Are the South African police to blame for the murder of Reeva Steenkamp?

The South African police, and the government have a lot of injustices and failures that can be laid at their door, but the actions of Oscar Pistorius on Valentine’s Day is not one of them.

Henke Pistorius, father of Oscar, recently linked the killing of the model Reeva Steenkampf to alleged failings by the South African police, the ANC government, and to violent crime by black South Africans.

He told the Telegraph that these factors combined to compel South Africans to arm themselves for protection.

Pistorius senior is clearly clutching at straws to explain what could have led to the disastrous decision taken by Oscar to blindly shoot at an ‘unseen would-be assailant’ in his bathroom, as he claims happened, who turned out to be Reeva.
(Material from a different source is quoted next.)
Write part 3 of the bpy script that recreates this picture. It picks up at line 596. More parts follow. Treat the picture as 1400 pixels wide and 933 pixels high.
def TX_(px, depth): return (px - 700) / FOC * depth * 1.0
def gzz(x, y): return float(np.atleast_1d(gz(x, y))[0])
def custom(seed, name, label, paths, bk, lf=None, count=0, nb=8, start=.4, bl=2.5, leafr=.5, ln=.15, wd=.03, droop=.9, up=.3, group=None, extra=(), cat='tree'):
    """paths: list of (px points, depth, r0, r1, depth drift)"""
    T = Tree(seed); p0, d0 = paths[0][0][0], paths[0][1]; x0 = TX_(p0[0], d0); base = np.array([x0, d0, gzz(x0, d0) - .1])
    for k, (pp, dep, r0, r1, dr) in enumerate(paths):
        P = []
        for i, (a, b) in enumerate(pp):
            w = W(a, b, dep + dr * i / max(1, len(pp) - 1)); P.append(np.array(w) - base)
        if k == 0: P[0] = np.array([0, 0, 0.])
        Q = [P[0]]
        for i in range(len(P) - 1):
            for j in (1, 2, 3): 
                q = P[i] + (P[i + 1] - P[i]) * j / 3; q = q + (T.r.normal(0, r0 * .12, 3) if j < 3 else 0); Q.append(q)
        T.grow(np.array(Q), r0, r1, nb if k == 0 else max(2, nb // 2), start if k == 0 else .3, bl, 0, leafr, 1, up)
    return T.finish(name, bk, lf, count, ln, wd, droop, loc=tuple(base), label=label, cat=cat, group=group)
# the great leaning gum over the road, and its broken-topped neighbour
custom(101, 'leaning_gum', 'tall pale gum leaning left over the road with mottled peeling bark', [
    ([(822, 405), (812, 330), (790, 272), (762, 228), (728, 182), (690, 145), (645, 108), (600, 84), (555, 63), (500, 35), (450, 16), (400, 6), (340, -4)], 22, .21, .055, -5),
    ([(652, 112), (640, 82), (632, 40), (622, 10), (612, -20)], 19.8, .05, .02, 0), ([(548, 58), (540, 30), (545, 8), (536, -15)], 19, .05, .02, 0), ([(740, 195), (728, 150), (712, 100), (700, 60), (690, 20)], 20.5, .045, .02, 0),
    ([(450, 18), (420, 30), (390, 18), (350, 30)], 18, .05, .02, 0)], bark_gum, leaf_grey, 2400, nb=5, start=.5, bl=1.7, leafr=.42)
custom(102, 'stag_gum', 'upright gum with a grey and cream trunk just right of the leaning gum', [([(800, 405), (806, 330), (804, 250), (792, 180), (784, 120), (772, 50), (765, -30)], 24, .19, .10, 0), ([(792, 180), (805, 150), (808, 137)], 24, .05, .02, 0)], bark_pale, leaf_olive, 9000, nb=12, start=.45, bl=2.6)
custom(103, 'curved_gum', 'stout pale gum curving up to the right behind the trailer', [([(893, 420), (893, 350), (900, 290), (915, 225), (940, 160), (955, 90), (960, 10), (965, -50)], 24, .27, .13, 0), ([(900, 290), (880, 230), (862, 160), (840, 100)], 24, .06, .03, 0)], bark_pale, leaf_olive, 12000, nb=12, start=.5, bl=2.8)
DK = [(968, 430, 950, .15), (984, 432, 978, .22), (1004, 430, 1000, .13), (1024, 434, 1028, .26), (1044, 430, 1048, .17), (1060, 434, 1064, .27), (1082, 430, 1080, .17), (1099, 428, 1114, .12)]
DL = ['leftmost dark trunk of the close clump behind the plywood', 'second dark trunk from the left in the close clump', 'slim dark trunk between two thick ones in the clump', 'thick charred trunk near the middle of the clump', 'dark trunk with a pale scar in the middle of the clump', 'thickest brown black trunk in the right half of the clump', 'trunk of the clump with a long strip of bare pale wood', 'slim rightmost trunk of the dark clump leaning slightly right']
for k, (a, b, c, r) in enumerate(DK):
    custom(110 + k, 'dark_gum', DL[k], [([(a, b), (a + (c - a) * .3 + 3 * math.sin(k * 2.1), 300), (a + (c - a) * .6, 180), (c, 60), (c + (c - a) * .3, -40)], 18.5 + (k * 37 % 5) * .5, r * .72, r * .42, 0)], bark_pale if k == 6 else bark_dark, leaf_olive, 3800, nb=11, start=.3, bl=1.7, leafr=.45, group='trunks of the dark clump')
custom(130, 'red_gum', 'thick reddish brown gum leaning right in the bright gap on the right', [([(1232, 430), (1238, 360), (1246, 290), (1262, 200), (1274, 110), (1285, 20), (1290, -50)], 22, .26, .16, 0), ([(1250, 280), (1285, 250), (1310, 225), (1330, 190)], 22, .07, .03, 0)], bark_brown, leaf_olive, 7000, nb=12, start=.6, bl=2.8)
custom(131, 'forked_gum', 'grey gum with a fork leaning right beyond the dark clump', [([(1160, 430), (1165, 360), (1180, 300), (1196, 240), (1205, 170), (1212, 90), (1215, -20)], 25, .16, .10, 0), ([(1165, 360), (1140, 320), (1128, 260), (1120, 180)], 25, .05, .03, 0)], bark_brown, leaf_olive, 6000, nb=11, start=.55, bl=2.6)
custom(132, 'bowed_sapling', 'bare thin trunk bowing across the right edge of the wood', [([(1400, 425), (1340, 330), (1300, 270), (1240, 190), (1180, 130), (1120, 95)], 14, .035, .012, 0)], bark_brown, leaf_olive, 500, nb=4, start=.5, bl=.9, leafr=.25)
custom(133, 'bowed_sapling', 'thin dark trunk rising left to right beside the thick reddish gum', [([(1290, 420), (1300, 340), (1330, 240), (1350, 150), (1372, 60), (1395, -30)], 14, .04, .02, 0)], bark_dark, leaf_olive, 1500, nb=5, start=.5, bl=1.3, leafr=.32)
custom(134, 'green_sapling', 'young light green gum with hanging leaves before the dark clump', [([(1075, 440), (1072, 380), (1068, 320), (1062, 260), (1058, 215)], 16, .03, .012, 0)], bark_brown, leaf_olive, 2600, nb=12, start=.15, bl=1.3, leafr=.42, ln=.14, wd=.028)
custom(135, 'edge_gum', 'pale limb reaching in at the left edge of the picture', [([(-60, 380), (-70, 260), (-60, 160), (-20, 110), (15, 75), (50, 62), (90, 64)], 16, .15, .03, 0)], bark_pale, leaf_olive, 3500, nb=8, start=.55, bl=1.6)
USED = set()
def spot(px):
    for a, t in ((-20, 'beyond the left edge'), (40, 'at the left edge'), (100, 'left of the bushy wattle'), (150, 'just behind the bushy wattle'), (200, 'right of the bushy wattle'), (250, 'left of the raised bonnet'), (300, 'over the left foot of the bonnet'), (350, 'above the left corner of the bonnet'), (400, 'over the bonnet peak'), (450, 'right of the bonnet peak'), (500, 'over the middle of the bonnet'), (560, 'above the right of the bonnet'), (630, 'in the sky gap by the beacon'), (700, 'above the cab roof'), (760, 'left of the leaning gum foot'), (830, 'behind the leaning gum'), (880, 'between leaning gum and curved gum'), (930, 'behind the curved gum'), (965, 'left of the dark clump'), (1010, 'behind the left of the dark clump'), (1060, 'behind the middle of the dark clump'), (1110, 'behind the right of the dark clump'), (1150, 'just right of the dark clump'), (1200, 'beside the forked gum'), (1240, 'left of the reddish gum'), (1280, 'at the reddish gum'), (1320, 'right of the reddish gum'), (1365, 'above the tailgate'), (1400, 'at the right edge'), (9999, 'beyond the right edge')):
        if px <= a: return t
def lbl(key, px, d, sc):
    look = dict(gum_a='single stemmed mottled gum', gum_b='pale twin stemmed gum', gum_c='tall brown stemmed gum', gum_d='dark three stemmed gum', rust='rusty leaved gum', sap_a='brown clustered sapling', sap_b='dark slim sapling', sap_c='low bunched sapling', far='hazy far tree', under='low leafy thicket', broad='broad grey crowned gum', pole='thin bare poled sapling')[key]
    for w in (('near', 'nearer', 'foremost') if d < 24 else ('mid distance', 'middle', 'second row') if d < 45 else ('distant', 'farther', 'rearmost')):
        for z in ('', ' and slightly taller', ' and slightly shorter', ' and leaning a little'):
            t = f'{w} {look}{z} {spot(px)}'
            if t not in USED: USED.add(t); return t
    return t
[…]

The implication is that the fear of crime is so high that everyone, particularly wealthy white South Africans, is trigger-happy.

Henke’s nonsensical claims, probably commonly held in white farming communities, are not borne out in official statistics, which show a steady fall in most crimes, including violent crime.

Over an eight year period, South African police statistics show that contact crime (murder, attempted murder, sexual offences, assault, GBH, common assault, and aggravating & common robbery) has fallen by 35.5 per cent.

Pistorious

Oscar’s father points to the high levels of murders of white farmers in robberies, as a further reason for the very high levels of gun ownership in South Africa.

Calls for these murders to be awarded a special crime category, or even regarded as white genocide, have been rejected by South African police, who deny that they are race-based murders or have a hate element.

The extreme brutality of these murders is not just a hallmark of the farm murders, but of violent crime in general in South Africa.

The use of these factors to justify heavy gun ownership by the Pistorius family, evidently for leisure and protection, is a smokescreen to mask the very big questions Oscar will have to find answers to in his murder trial.

The wider Pistorius family have now rejected Henke’s comments, which are not borne out by the evidence and cast a negative light on the black population, itself still struggling in post Apartheid South Africa.

The perception of a vulnerable, white wealthy community, forced to live barricaded in gated settings, to fend off a constant onslaught of violent crime by black people is a picture South Africa does not recognise.

The fears of the international community when the football World Cup was awarded in 2010 was based on such scaremongering, but were proved unfounded with the delivery of a largely crime free tournament.

The South African police, and the government have a lot of injustices and failures that can be laid at their door, but the actions of Oscar Pistorius on Valentine’s Day is not one of them.